Das ist eine erhebliche Belastung in einem Land, in dem vier von fünf Beschäftigten weniger als Durchschnittslohn (rund 400 Euro netto im Monat) verdienen. Und wenn sich die Schulbücher von Jahr zu Jahr ändern, ist eine Vererbung der Bücher zwischen Generationen praktisch unmöglich.
"Es mag an meiner politischen Unerfahrenheit liegen, aber ich war zutiefst von den europäischen Offiziellen enttäuscht, mit denen ich zum Thema Schulbuchgesetz gesprochen habe", sagt der frühere Bildungsminister Verbić der DW. "Statt die Bildung zu thematisieren, sprachen sie stets von 'ausländischen Investitionen und freiem Markt'. Für mich war das nicht normal."
Es sei die Gelegenheit gewesen, so Verbić weiter, die Schulbuchpreise zu begrenzen. "Anscheinend geht das nicht. Am Ende wurde das Gesetz, das von allen unabhängigen Institutionen positiv bewertet wurde, mit einem neuen ersetzt, das diese Institutionen als inakzeptabel bewerten."
Vučić schweigt
Es ist nicht das erste Mal, dass die Gesetze in Serbien wohl auf Wunsch deutscher Investoren hin geändert wurden. So etwa wurde 2015, nach dem die Großinvestition des Wurstfabrikanten "Tönnies" angekündigt worden war, die Regelung zur Vergabe von Ackerland so verändert, dass Großinvestoren Vorfahrt haben.
Die Regierungskritiker behaupten, auch das Arbeitsgesetz sei 2014 nach Gusto der westeuropäischen Investoren geändert worden, die in Serbien billige Arbeitskräfte finden und ausgiebige Subventionen aus dem staatlichen Etat bekommen.
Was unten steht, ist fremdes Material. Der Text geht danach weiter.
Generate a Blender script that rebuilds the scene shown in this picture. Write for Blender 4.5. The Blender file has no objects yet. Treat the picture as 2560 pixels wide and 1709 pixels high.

Der serbische Präsident Aleksandar Vučić führt das Balkanland seit sechs Jahren mit eiserner Hand: die Medienlandschaft und Justiz stehen unter politischer Kontrolle, eine politische Opposition ist fast nicht existent. Vučić betont gerne, dass er sein Land in die EU führen möchte und zu schmerzhaften Reformen bereit sei.
Und noch öfter sagt er, dass er sich keinerlei Erpressung beugt, weder aus dem Osten noch aus dem Westen. Wie jedoch das umstrittene Schulbuchgesetz zustande gekommen ist? Diese Frage wollte Vučić den Journalisten nicht beantworten.